_What to work on_
Below are records; state how many of their lines hold the word "this", and give only the figure.

== Supplied records ==

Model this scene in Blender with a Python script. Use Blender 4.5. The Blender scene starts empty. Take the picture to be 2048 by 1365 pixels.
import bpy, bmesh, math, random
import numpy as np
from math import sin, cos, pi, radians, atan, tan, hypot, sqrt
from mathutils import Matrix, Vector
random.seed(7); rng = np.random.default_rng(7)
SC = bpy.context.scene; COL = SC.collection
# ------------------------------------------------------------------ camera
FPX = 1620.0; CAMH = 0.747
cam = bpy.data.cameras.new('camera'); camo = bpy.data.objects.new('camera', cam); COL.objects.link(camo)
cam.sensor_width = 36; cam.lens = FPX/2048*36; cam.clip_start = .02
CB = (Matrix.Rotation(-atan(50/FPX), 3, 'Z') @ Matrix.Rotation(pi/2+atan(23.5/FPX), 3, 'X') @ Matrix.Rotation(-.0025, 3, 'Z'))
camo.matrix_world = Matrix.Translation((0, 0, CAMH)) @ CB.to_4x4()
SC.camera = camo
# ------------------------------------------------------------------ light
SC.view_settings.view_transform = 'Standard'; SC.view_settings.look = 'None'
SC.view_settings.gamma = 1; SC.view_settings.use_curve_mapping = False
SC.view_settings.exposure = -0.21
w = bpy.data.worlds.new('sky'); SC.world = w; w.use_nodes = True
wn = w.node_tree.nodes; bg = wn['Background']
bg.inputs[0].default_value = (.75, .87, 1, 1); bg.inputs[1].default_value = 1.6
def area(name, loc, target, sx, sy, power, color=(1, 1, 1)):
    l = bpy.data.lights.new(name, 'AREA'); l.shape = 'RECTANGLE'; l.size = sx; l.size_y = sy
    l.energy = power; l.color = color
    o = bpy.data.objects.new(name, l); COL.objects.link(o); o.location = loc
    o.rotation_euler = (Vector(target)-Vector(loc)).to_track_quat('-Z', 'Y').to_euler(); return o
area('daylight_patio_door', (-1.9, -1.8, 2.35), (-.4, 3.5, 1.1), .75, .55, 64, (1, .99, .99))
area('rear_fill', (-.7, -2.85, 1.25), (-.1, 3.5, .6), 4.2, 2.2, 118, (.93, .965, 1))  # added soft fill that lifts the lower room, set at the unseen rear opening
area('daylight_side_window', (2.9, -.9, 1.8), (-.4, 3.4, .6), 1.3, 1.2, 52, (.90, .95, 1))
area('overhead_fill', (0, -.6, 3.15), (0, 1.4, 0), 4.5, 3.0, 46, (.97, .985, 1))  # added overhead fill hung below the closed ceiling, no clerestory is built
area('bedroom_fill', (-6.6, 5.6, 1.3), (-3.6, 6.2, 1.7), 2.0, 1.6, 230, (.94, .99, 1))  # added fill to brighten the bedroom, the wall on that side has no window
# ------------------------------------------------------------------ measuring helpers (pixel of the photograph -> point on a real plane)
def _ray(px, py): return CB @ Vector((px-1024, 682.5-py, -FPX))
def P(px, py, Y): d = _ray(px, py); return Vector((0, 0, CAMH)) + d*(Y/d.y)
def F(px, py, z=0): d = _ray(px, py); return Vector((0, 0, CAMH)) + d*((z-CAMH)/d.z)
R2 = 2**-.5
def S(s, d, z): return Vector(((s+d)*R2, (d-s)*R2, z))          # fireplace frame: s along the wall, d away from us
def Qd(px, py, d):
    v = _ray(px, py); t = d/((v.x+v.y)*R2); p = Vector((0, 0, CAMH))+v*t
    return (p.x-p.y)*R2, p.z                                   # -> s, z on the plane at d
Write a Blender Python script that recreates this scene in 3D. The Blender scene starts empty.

===

_Correct output_
2